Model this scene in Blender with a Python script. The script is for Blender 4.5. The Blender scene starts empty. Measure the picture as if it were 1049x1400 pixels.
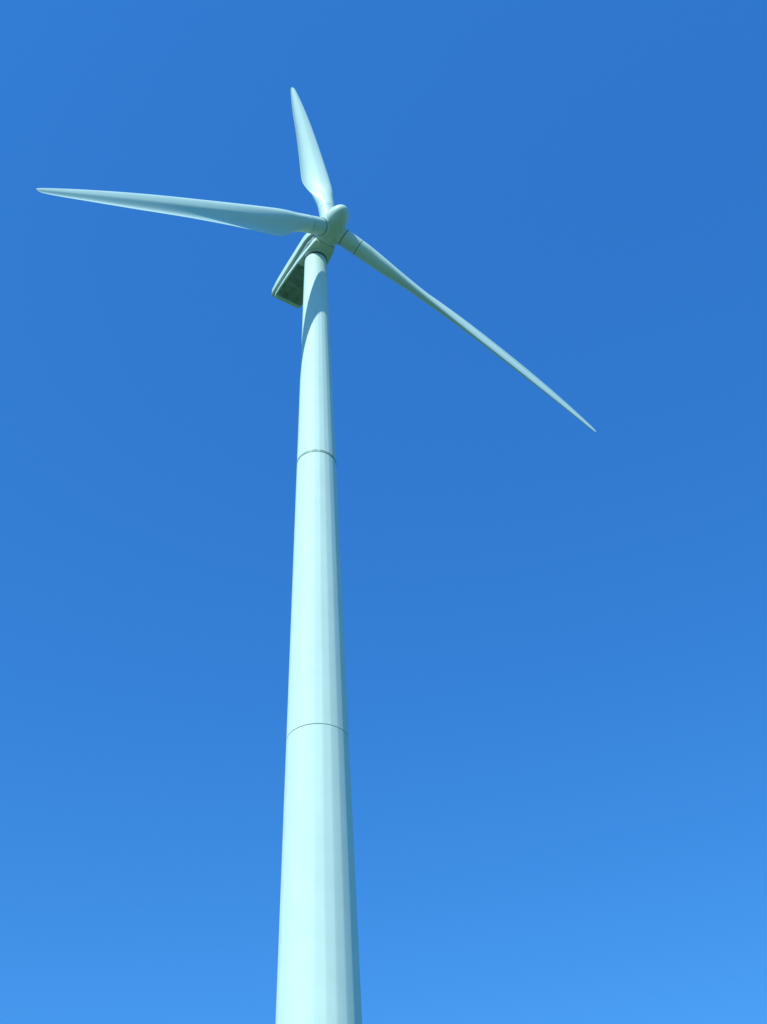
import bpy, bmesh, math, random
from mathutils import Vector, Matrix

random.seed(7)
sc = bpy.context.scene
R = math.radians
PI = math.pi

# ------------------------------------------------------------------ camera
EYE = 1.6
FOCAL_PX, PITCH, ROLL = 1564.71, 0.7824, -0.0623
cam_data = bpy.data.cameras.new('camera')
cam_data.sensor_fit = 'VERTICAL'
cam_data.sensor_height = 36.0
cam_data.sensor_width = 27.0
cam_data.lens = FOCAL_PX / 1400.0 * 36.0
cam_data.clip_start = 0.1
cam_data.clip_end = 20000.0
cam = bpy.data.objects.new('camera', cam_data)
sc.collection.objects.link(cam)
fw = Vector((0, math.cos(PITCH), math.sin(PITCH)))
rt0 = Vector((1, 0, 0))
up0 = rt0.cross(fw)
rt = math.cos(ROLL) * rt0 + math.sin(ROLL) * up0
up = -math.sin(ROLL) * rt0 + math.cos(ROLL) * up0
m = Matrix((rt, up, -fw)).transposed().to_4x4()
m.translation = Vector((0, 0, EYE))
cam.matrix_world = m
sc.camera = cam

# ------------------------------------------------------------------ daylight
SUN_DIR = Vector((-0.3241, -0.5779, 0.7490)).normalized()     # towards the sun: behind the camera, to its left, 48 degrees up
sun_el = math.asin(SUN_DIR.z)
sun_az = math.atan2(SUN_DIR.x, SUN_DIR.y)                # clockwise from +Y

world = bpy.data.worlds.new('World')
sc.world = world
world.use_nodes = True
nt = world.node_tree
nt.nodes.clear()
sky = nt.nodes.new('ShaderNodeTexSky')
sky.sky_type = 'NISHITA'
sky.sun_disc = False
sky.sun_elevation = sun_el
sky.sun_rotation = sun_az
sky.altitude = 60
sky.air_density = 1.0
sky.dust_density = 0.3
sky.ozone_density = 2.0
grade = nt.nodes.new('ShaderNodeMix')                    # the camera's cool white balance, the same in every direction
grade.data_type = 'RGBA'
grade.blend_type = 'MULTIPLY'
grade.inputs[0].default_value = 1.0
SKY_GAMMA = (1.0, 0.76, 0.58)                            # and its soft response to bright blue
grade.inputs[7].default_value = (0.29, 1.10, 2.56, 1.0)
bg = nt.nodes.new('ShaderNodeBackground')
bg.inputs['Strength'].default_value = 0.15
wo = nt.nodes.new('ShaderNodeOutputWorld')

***

Exactly restate the lines from the beginning of the data through the line with "from mathutils import Vector, Matrix", and no others, keeping pictures out.

Model this scene in Blender with a Python script. The script is for Blender 4.5. The Blender scene starts empty. Measure the picture as if it were 1049x1400 pixels.
import bpy, bmesh, math, random
from mathutils import Vector, Matrix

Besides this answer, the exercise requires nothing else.